╔══

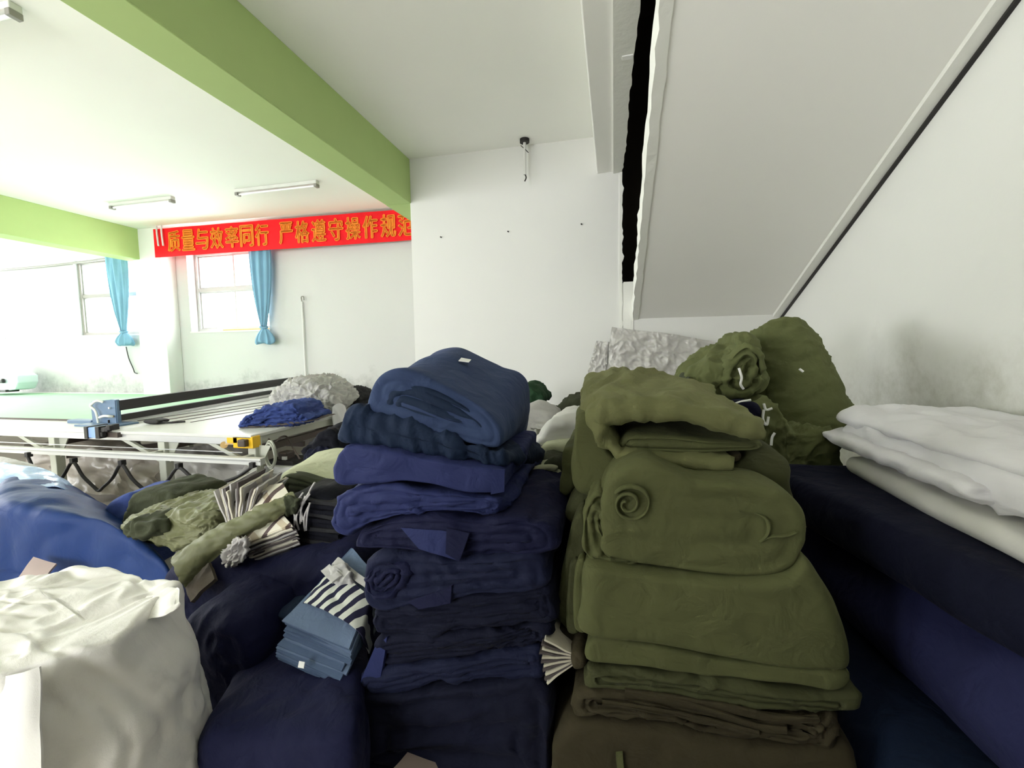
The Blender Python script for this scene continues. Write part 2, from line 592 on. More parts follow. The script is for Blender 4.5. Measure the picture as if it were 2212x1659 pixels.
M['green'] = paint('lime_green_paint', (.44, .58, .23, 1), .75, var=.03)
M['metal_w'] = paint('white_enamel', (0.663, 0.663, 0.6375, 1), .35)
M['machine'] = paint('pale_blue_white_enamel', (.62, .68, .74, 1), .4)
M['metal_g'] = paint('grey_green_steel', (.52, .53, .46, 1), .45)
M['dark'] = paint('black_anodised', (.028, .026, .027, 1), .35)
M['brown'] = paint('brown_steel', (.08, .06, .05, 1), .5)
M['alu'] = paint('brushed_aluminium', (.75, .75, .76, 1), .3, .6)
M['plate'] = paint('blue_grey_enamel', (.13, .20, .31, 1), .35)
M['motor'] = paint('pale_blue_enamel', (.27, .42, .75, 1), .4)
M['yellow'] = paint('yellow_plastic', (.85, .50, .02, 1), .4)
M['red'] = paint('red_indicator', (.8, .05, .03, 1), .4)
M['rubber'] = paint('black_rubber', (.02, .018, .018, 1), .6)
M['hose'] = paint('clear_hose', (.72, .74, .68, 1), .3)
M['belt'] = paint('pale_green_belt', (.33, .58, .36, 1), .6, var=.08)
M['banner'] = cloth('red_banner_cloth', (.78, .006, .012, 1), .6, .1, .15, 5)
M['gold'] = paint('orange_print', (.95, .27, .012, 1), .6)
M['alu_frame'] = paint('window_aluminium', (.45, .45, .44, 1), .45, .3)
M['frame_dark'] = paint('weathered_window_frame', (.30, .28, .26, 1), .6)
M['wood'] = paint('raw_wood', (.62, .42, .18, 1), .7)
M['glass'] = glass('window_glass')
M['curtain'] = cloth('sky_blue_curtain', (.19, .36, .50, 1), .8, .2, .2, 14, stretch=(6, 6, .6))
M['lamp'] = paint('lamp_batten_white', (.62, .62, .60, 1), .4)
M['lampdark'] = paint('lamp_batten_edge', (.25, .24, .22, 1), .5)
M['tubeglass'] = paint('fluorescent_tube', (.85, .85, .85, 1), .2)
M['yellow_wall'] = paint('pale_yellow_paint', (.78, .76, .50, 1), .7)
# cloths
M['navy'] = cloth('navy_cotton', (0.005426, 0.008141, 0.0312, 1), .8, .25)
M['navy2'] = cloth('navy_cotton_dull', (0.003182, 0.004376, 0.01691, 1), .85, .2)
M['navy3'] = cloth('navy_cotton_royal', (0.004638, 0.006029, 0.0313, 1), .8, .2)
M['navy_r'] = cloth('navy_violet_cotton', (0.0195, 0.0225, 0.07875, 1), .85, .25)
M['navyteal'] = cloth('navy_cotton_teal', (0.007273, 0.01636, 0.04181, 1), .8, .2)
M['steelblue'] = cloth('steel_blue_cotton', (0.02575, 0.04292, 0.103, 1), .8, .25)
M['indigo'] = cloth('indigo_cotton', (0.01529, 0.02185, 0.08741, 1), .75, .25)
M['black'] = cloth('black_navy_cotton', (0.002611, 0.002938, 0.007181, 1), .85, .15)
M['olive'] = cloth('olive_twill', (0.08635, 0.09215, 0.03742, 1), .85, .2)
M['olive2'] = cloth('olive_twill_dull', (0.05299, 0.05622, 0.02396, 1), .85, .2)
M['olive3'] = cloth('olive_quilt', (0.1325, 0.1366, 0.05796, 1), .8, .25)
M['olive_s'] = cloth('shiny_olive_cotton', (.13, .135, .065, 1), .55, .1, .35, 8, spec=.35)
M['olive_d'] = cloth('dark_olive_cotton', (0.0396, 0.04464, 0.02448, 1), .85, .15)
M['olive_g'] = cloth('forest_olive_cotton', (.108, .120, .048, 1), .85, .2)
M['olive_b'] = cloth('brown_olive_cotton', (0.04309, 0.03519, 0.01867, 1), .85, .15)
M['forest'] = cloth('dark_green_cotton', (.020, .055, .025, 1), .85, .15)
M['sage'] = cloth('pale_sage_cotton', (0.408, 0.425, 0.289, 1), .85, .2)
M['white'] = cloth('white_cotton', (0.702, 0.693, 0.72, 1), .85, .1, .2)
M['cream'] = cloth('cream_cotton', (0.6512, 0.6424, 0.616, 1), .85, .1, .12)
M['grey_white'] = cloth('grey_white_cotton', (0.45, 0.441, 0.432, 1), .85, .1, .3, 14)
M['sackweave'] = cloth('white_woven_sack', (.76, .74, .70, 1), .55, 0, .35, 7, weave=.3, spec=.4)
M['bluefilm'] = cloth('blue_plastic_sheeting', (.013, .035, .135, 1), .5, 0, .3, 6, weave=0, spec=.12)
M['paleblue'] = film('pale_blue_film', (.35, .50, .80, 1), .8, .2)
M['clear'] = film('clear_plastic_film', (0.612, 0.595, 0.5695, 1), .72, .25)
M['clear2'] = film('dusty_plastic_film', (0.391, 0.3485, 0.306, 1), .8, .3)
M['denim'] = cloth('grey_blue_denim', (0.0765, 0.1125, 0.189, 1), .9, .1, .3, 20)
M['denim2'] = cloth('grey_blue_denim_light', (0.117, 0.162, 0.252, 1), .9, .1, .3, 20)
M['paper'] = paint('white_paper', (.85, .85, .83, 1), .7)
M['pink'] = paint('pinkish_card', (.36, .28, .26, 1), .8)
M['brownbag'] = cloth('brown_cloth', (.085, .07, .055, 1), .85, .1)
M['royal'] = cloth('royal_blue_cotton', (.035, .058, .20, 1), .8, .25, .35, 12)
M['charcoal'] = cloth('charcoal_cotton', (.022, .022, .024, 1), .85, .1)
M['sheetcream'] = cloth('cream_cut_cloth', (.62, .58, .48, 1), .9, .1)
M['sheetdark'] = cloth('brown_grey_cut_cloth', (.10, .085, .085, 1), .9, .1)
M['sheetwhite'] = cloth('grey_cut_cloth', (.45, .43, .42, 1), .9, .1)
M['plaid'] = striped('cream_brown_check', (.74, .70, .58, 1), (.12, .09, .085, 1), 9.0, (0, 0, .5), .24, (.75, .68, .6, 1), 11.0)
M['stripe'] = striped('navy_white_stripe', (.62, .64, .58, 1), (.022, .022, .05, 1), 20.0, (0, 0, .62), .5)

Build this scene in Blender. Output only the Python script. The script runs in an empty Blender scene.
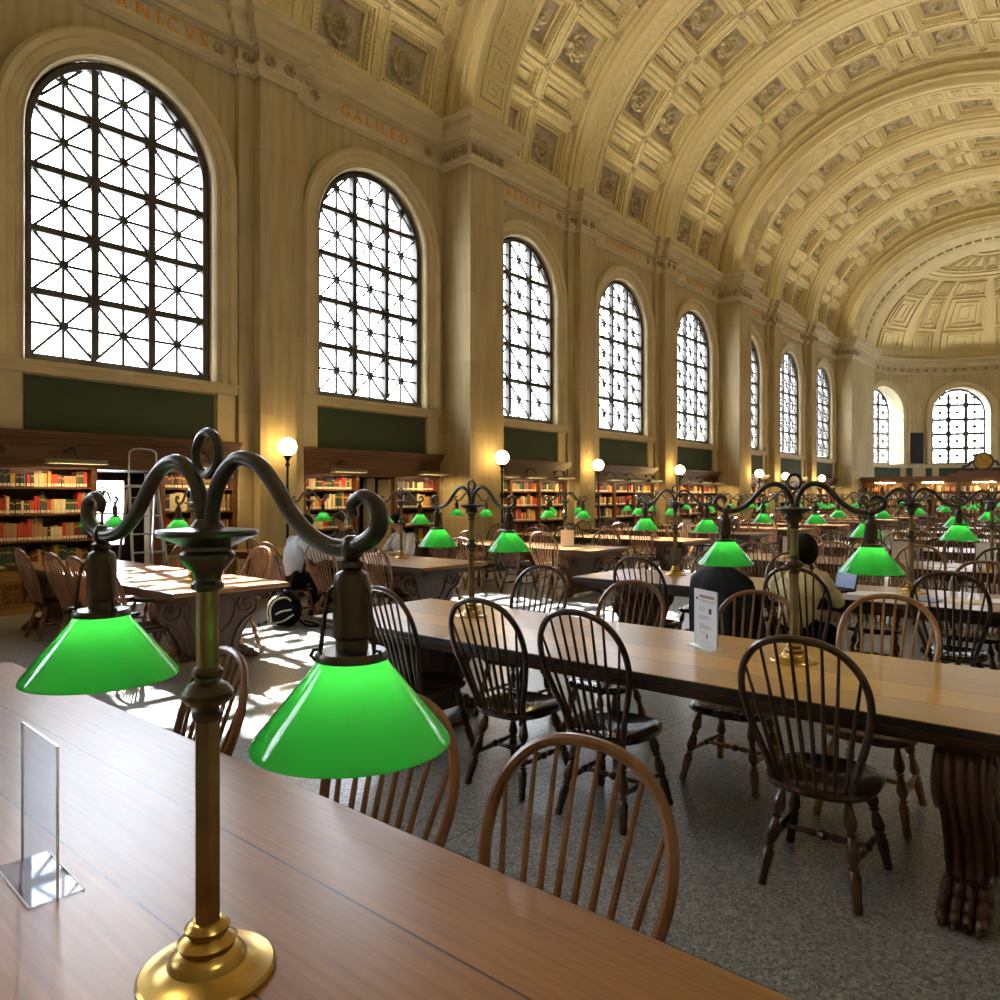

╚══

## EXERCISE BRIEF
Copy the records exactly as they appear, excluding images.

## SOLUTION TO THE EXERCISE
The Blender Python script for this scene continues. Write part 2, from line 592 on. More parts follow. The script is for Blender 4.5. Measure the picture as if it were 2212x1659 pixels.
M['green'] = paint('lime_green_paint', (.44, .58, .23, 1), .75, var=.03)
M['metal_w'] = paint('white_enamel', (0.663, 0.663, 0.6375, 1), .35)
M['machine'] = paint('pale_blue_white_enamel', (.62, .68, .74, 1), .4)
M['metal_g'] = paint('grey_green_steel', (.52, .53, .46, 1), .45)
M['dark'] = paint('black_anodised', (.028, .026, .027, 1), .35)
M['brown'] = paint('brown_steel', (.08, .06, .05, 1), .5)
M['alu'] = paint('brushed_aluminium', (.75, .75, .76, 1), .3, .6)
M['plate'] = paint('blue_grey_enamel', (.13, .20, .31, 1), .35)
M['motor'] = paint('pale_blue_enamel', (.27, .42, .75, 1), .4)
M['yellow'] = paint('yellow_plastic', (.85, .50, .02, 1), .4)
M['red'] = paint('red_indicator', (.8, .05, .03, 1), .4)
M['rubber'] = paint('black_rubber', (.02, .018, .018, 1), .6)
M['hose'] = paint('clear_hose', (.72, .74, .68, 1), .3)
M['belt'] = paint('pale_green_belt', (.33, .58, .36, 1), .6, var=.08)
M['banner'] = cloth('red_banner_cloth', (.78, .006, .012, 1), .6, .1, .15, 5)
M['gold'] = paint('orange_print', (.95, .27, .012, 1), .6)
M['alu_frame'] = paint('window_aluminium', (.45, .45, .44, 1), .45, .3)
M['frame_dark'] = paint('weathered_window_frame', (.30, .28, .26, 1), .6)
M['wood'] = paint('raw_wood', (.62, .42, .18, 1), .7)
M['glass'] = glass('window_glass')
M['curtain'] = cloth('sky_blue_curtain', (.19, .36, .50, 1), .8, .2, .2, 14, stretch=(6, 6, .6))
M['lamp'] = paint('lamp_batten_white', (.62, .62, .60, 1), .4)
M['lampdark'] = paint('lamp_batten_edge', (.25, .24, .22, 1), .5)
M['tubeglass'] = paint('fluorescent_tube', (.85, .85, .85, 1), .2)
M['yellow_wall'] = paint('pale_yellow_paint', (.78, .76, .50, 1), .7)
# cloths
M['navy'] = cloth('navy_cotton', (0.005426, 0.008141, 0.0312, 1), .8, .25)
M['navy2'] = cloth('navy_cotton_dull', (0.003182, 0.004376, 0.01691, 1), .85, .2)
M['navy3'] = cloth('navy_cotton_royal', (0.004638, 0.006029, 0.0313, 1), .8, .2)
M['navy_r'] = cloth('navy_violet_cotton', (0.0195, 0.0225, 0.07875, 1), .85, .25)
M['navyteal'] = cloth('navy_cotton_teal', (0.007273, 0.01636, 0.04181, 1), .8, .2)
M['steelblue'] = cloth('steel_blue_cotton', (0.02575, 0.04292, 0.103, 1), .8, .25)
M['indigo'] = cloth('indigo_cotton', (0.01529, 0.02185, 0.08741, 1), .75, .25)
M['black'] = cloth('black_navy_cotton', (0.002611, 0.002938, 0.007181, 1), .85, .15)
M['olive'] = cloth('olive_twill', (0.08635, 0.09215, 0.03742, 1), .85, .2)
M['olive2'] = cloth('olive_twill_dull', (0.05299, 0.05622, 0.02396, 1), .85, .2)
M['olive3'] = cloth('olive_quilt', (0.1325, 0.1366, 0.05796, 1), .8, .25)
M['olive_s'] = cloth('shiny_olive_cotton', (.13, .135, .065, 1), .55, .1, .35, 8, spec=.35)
M['olive_d'] = cloth('dark_olive_cotton', (0.0396, 0.04464, 0.02448, 1), .85, .15)
M['olive_g'] = cloth('forest_olive_cotton', (.108, .120, .048, 1), .85, .2)
M['olive_b'] = cloth('brown_olive_cotton', (0.04309, 0.03519, 0.01867, 1), .85, .15)
M['forest'] = cloth('dark_green_cotton', (.020, .055, .025, 1), .85, .15)
M['sage'] = cloth('pale_sage_cotton', (0.408, 0.425, 0.289, 1), .85, .2)
M['white'] = cloth('white_cotton', (0.702, 0.693, 0.72, 1), .85, .1, .2)
M['cream'] = cloth('cream_cotton', (0.6512, 0.6424, 0.616, 1), .85, .1, .12)
M['grey_white'] = cloth('grey_white_cotton', (0.45, 0.441, 0.432, 1), .85, .1, .3, 14)
M['sackweave'] = cloth('white_woven_sack', (.76, .74, .70, 1), .55, 0, .35, 7, weave=.3, spec=.4)
M['bluefilm'] = cloth('blue_plastic_sheeting', (.013, .035, .135, 1), .5, 0, .3, 6, weave=0, spec=.12)
M['paleblue'] = film('pale_blue_film', (.35, .50, .80, 1), .8, .2)
M['clear'] = film('clear_plastic_film', (0.612, 0.595, 0.5695, 1), .72, .25)
M['clear2'] = film('dusty_plastic_film', (0.391, 0.3485, 0.306, 1), .8, .3)
M['denim'] = cloth('grey_blue_denim', (0.0765, 0.1125, 0.189, 1), .9, .1, .3, 20)
M['denim2'] = cloth('grey_blue_denim_light', (0.117, 0.162, 0.252, 1), .9, .1, .3, 20)
M['paper'] = paint('white_paper', (.85, .85, .83, 1), .7)
M['pink'] = paint('pinkish_card', (.36, .28, .26, 1), .8)
M['brownbag'] = cloth('brown_cloth', (.085, .07, .055, 1), .85, .1)
M['royal'] = cloth('royal_blue_cotton', (.035, .058, .20, 1), .8, .25, .35, 12)
M['charcoal'] = cloth('charcoal_cotton', (.022, .022, .024, 1), .85, .1)
M['sheetcream'] = cloth('cream_cut_cloth', (.62, .58, .48, 1), .9, .1)
M['sheetdark'] = cloth('brown_grey_cut_cloth', (.10, .085, .085, 1), .9, .1)
M['sheetwhite'] = cloth('grey_cut_cloth', (.45, .43, .42, 1), .9, .1)
M['plaid'] = striped('cream_brown_check', (.74, .70, .58, 1), (.12, .09, .085, 1), 9.0, (0, 0, .5), .24, (.75, .68, .6, 1), 11.0)
M['stripe'] = striped('navy_white_stripe', (.62, .64, .58, 1), (.022, .022, .05, 1), 20.0, (0, 0, .62), .5)

Build this scene in Blender. Output only the Python script. The script runs in an empty Blender scene.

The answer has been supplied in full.